Yesterday I received a great literary affront. "Pierrette" was refused by the "Siècle." I can truly say it was a pearl sweated from my sufferings, for I am all suffering. There is nothing extraordinary in believing that I sent you a letter that was lying, in my desk, I forget to live.
I had presented myself for the Academy (thirty-nine visits to pay!), but to-day I have withdrawn before Victor Hugo, whose autograph on the subject I inclose. I work eighteen hours and sleep six. I eat while I work, and I believe I do not cease to work while sleeping, for there are literary difficulties on which I postpone decision till I wake, and I find them all solved when I do wake; thus my brain must work while I sleep.
I still count, as soon as I have an instant of tranquillity on going via Dresden to you.
I have had thirteen successive proofs of "Pierrette;" that is to say, it has been remade thirteen times. I did "César Birotteau" seventeen times. But as I did "Pierrette" in ten days you can imagine what the work was, and it was not the only thing I had on my hands. I have passed into the condition of a steam-engine, but an engine which, unfortunately, has a heart,—a heart which suffers, which feels at all points of a vast circumference, which everything affects, afflicts, wounds, and which never misses any pain. There is no longer consolation for me; the bitter cup is drained, i believe no more in a happy future; but I live on, pushed by the vigorous hand of duty. I stretch my sorrowing hands to you across the distance, wishing that you may always have that good and peaceful, tranquil life in which, at times, my thought, unknown to you, has gone to rest. Yes, there are hours when, sinking beneath my burden, I fancy myself arriving and living without cares, if not without griefs, in that oasis of the Ukraine.
A thousand friendly things to those about you. Believe in the eternal affection of your more than ever poor moujik.
January 20, 1840.
I hear nothing from the Ukraine. It is more than three months that I have had no letter from you, and I do not comprehend it. Have I given you pain? Have you taken ill the silences to which I have been compelled? Are you punishing me for my miseries? Are you ill? Are you at the bedside of any one of yours? I ask myself a thousand questions.

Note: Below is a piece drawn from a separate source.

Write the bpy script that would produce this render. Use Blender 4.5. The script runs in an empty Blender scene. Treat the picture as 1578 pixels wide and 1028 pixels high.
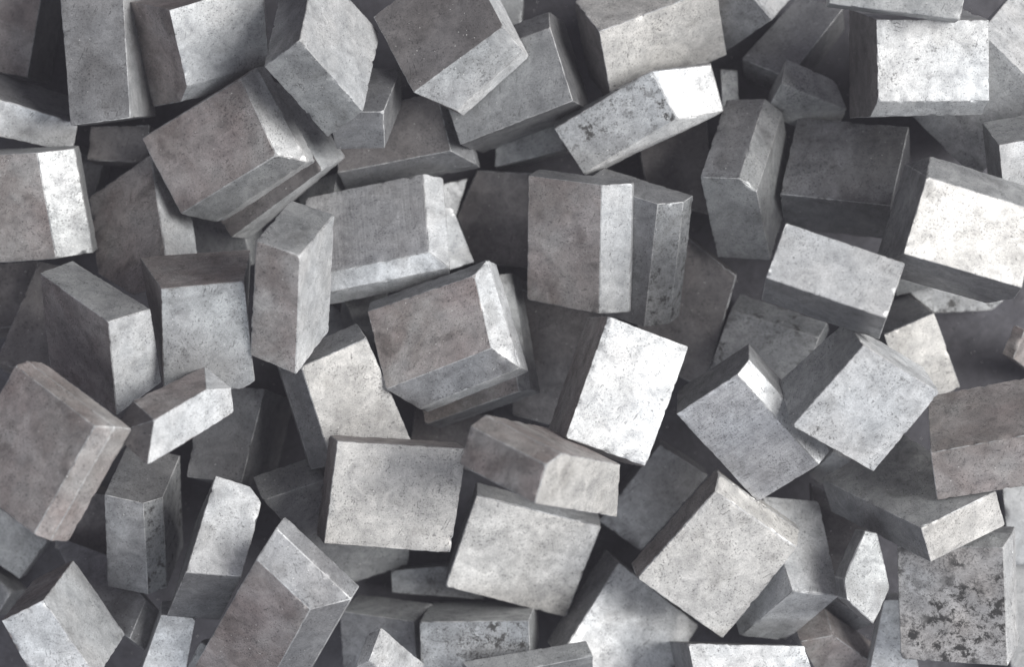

I have seen by the merest chance the Princess Constantine, at a ball given by Prince Tufiakin, the only one to which I have gone for two years. From her I heard that she had news from you, while I, nothing! That fact has caused me the most violent distress. The troubles of money are nothing but annoyances; but all that touches the heart—ah! those are the real griefs. To be thus overwhelmed on all sides, is it not enough to make life intolerable! It is already heavy enough to me who have not a single prospect on which my eyes can rest themselves. All is savage, barren, gashed with precipices. At forty years of age, after fifteen years of constant toil, one is permitted to be weary of work which gives, as its result, a doubtful fame, a real misery, superficial friendships without devotion, wasted sacrifices, growing worries, burdens more and more heavy, and no pleasure. There are those who paint my life very differently, but this is what it is. I have lost the taste of many joys; there are pleasures of which I can no longer conceive. I am frightened at a species of interior old age which has come upon me. I don't know if I could now make those campaigns in China which so diverted M. Hanski at Geneva.
At this moment "Pierrette," the story that belongs to your dear Anna, is appearing in the "Siècle." They have taken out the dedication, which will be put at the end, as an envoi. The stoppage of your letters makes me fear that this may no longer be agreeable to you.
My situation is horribly precarious. The desire to pay what I owe made me condemn myself to a life of extreme misery, but it serves for nothing to live in that way. My conscience only is satisfied. At this moment I am hoping that Rothschild will aid me. If he does not, then I shall fall once more into the disasters of 1828. I shall be ruined for the second time. There is something fatal in money. But I shall recover life by writing for the stage.